[START OF Raw data]
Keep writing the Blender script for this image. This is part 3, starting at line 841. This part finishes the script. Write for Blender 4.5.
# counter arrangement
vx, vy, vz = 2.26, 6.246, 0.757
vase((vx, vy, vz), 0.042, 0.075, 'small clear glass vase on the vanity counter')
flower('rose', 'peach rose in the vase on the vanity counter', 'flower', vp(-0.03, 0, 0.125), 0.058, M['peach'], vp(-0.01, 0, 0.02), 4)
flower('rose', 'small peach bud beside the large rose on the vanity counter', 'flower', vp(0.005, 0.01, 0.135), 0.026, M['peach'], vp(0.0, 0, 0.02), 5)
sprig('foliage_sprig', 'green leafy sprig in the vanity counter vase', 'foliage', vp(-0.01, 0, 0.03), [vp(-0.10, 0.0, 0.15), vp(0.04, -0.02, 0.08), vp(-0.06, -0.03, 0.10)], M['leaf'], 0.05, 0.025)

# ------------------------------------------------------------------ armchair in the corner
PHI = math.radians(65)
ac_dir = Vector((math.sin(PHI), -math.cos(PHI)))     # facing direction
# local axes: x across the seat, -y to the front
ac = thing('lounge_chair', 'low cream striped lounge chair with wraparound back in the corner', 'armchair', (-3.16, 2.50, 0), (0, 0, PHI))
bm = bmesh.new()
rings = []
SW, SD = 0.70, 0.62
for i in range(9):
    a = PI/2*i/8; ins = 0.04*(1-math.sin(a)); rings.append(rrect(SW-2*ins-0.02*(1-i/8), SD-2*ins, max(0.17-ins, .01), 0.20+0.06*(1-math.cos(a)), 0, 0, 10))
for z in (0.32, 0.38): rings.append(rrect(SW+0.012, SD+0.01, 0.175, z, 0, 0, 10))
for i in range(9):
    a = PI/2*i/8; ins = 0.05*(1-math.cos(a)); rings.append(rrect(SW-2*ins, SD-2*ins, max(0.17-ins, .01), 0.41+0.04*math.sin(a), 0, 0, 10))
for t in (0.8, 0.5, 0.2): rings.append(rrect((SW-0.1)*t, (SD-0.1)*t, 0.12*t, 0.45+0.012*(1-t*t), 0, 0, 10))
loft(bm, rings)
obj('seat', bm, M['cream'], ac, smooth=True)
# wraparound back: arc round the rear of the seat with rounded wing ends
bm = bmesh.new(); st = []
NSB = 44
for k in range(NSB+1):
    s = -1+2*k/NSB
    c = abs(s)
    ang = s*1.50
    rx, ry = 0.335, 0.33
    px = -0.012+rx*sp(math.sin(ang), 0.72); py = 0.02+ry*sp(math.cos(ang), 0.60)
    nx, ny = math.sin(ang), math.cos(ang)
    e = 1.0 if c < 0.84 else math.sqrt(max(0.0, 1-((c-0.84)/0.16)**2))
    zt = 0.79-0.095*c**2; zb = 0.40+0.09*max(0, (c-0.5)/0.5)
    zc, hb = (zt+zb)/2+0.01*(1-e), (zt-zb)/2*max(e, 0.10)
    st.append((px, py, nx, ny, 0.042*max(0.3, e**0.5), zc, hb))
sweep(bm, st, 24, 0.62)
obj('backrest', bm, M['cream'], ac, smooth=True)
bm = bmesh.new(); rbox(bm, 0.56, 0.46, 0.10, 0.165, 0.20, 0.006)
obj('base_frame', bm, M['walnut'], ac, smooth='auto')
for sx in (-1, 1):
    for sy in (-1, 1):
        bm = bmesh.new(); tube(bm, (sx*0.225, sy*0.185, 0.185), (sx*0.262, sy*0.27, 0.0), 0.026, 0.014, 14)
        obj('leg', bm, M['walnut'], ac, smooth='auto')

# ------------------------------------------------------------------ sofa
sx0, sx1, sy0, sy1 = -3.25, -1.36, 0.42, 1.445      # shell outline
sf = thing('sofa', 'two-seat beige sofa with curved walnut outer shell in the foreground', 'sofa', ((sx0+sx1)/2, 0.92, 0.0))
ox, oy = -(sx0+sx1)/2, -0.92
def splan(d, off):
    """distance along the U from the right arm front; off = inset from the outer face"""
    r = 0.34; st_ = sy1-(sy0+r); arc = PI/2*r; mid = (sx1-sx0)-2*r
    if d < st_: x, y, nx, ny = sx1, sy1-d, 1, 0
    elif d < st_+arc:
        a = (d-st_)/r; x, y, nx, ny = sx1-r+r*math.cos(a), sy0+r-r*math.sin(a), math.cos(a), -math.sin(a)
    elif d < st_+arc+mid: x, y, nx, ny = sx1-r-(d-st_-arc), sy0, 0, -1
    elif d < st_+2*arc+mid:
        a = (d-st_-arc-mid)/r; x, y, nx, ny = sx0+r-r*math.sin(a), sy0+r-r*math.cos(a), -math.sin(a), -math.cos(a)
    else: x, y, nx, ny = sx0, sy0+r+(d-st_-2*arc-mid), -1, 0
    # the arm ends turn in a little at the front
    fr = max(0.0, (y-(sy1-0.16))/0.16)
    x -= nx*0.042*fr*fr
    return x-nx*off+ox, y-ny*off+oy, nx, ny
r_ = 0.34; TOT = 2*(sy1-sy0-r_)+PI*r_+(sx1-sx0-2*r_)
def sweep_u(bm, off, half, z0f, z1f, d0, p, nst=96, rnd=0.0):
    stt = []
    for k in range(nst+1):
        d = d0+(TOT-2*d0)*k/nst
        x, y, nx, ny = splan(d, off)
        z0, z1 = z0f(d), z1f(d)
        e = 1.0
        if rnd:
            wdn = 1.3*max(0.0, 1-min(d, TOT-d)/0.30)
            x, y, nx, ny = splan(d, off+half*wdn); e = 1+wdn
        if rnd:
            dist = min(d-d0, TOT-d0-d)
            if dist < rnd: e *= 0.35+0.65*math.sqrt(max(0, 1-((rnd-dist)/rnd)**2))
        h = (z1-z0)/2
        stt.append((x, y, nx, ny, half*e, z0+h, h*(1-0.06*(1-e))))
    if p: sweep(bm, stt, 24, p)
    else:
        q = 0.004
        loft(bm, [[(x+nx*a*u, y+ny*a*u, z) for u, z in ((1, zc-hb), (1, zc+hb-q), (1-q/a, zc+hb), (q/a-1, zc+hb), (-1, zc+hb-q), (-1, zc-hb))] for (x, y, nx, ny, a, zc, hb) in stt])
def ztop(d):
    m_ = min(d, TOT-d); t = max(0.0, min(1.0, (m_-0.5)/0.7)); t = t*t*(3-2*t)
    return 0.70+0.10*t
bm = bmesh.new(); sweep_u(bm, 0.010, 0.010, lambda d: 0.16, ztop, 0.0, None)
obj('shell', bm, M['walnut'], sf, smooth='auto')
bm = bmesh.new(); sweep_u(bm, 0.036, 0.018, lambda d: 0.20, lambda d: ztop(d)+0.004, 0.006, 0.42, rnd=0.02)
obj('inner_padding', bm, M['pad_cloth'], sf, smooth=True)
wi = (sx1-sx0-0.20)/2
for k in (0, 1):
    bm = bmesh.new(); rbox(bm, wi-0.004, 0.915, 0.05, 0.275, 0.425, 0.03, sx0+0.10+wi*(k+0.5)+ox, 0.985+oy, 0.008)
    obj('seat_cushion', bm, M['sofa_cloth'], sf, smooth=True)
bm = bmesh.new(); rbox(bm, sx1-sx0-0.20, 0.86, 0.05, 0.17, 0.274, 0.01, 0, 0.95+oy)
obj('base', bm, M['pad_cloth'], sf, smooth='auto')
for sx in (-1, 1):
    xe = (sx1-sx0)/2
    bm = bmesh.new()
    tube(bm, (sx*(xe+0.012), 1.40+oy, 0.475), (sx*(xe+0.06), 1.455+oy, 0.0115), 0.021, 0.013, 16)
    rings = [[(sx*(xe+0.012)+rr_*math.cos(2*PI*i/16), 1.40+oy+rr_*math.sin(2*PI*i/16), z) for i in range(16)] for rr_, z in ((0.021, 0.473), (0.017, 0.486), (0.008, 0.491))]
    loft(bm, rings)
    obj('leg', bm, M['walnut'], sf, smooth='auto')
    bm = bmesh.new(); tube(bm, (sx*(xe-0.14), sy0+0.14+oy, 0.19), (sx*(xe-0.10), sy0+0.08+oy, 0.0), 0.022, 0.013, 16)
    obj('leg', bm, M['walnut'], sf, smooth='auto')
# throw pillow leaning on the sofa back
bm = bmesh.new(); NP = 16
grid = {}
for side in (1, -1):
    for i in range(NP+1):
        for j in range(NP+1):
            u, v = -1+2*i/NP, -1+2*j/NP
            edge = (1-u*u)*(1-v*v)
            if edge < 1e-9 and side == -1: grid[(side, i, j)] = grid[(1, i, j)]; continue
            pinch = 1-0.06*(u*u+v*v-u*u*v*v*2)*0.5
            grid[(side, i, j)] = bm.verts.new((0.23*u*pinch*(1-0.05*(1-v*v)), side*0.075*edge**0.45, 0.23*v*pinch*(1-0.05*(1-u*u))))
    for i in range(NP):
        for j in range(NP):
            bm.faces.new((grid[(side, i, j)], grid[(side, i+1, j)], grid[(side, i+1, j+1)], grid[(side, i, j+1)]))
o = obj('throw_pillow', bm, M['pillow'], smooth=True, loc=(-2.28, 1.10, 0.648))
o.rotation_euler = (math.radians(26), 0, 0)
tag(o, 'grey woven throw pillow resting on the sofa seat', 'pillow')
[END OF Raw data]
**Directions for this task**:
Quote exactly the stretch of lines above that starts at the first one and ends at the line with "sprig('foliage_sprig', 'green leafy", and nothing beyond it.

**Reply to the exercise**:
Keep writing the Blender script for this image. This is part 3, starting at line 841. This part finishes the script. Write for Blender 4.5.
# counter arrangement
vx, vy, vz = 2.26, 6.246, 0.757
vase((vx, vy, vz), 0.042, 0.075, 'small clear glass vase on the vanity counter')
flower('rose', 'peach rose in the vase on the vanity counter', 'flower', vp(-0.03, 0, 0.125), 0.058, M['peach'], vp(-0.01, 0, 0.02), 4)
flower('rose', 'small peach bud beside the large rose on the vanity counter', 'flower', vp(0.005, 0.01, 0.135), 0.026, M['peach'], vp(0.0, 0, 0.02), 5)
sprig('foliage_sprig', 'green leafy sprig in the vanity counter vase', 'foliage', vp(-0.01, 0, 0.03), [vp(-0.10, 0.0, 0.15), vp(0.04, -0.02, 0.08), vp(-0.06, -0.03, 0.10)], M['leaf'], 0.05, 0.025)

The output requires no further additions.